A long driveway runs to the front of the house, and solid- Wood double doors open to a grand foyer. Inside, the house is divided along the lines of the couple’s strong personalities. The west wing on the main level is where the master suite is located, accessed through an expansive study cum library. The east wing houses the more public areas: the formal dining room and the service hall composed of several well-appointed kitchens, the lanai with several entertaining sections, and a beautifully landscaped garden with a pool and its own entertaining pavilion. On the second level are three elegant, monochrome-coordinated guest rooms for the visiting Lhuillier children—Monique, Yvette, and Charles, and their respective spouses. Michael, the second son, lives in a nearby house with his wife Joanna.

The décor throughout the house is stately and traditional but with an eclectic approach. The antique and art collections are of superb quality and demonstrate how, when a piece of art or furniture is isolated to reveal its true form, it takes on an energy of its own in a contained explosion of style. But in the end, as Michel and Amparito have admirably demonstrated, the most ideal discussions are personal. “I worked very closely with the architect Teng Jacinto and the interior designer Conrad Onglao, so that there is not one single area in this house that does not reflect my personal taste,” Amparito says with pride.


The Lhuilliers’ art collection was acquired over a span of several decades and encompasses many styles and periods.
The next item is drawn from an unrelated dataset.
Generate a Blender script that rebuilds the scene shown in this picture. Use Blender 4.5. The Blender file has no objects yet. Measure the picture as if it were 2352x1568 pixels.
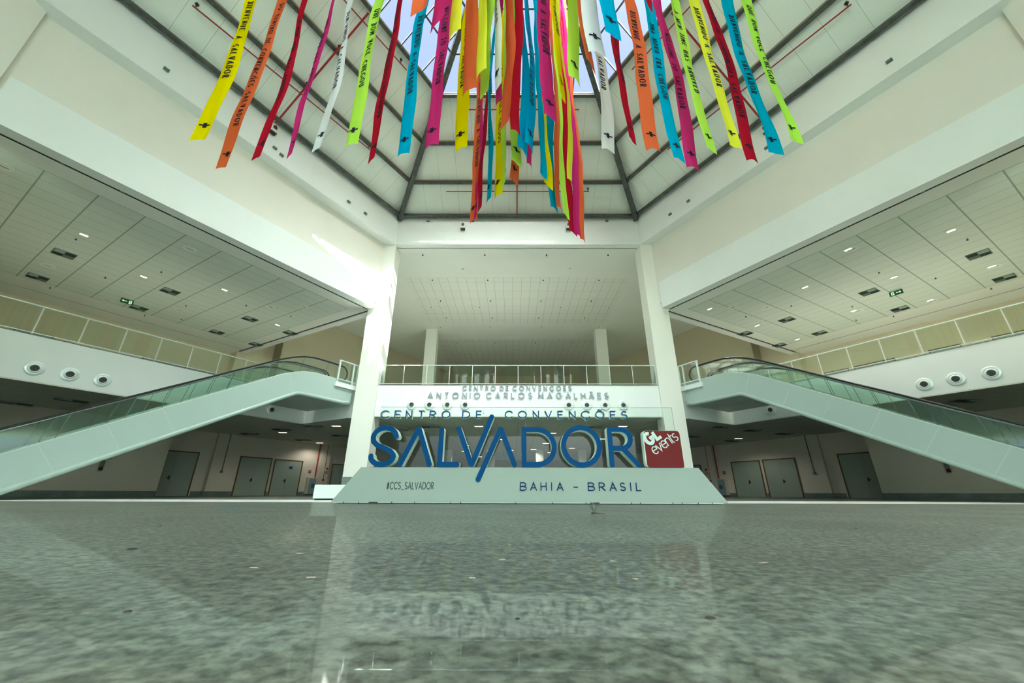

The prized piece, however, is hung in the master’s bedroom: a portrait of Amparito by her uncle Don Antonio Garcia Llamas. Done in oil in 1963, it was acquired much later from the Luis Araneta art collection. It defines the beauty and charm of the lady of the house. Amparito and Michel’s daughter Monique is a renowned fashion designer who now has her own stemware and china-service line. For the tea setting at their house, Amparito proudly uses Monique’s creation for Royal Doulton.